Finding the Right LA Designer

In a market this large, narrowing your search is essential. Start with location and building type — a designer who excels with Venice bungalows is a different specialist than one who works in Beverly Hills estates. Then look at aesthetic alignment: browse portfolios for work that resonates with how you actually want to live, not just what looks impressive on Instagram.

Ask about their experience with your specific project type. LA designers who manage renovations need strong contractor relationships and permitting experience — the LA Department of Building and Safety has its own pace, and experienced designers know how to navigate it without adding months to your timeline.

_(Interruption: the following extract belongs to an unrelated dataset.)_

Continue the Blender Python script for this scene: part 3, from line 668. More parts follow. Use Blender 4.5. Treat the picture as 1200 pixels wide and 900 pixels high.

Browse our ranked directory of Los Angeles interior designers to compare firms by Guide Score, specialty, and verified reviews. You can also explore designers in other cities across California and beyond.

Frequently Asked Questions

How much do interior designers charge in Los Angeles?
LA designers charge $200-$500/hour. A single-room redesign starts around $6,000-$15,000 in design fees. Full-home projects range from $30,000-$200,000+ depending on scope, neighborhood, and whether you're in a mid-century gem or a new-construction estate.
What interior design style is Los Angeles known for?
LA design is defined by indoor-outdoor living, natural light, mid-century modern influence, and a relaxed elegance that avoids East Coast formality. Expect organic materials, open floor plans, and a connection to landscape that's unique to Southern California.
Do LA designers handle outdoor spaces and landscaping?
Most full-service LA designers treat outdoor living areas as integral to the interior design. Patios, pool decks, outdoor kitchens, and garden spaces often receive the same design attention as indoor rooms, given that LA homeowners use outdoor spaces year-round.
How does celebrity culture influence LA interior design?
Celebrity projects drive trends and attract top talent to the city. The visibility of designer work in Architectural Digest, Hollywood homes, and social media has made LA a global design capital. This raises the talent bar but also inflates pricing at the top end of the market.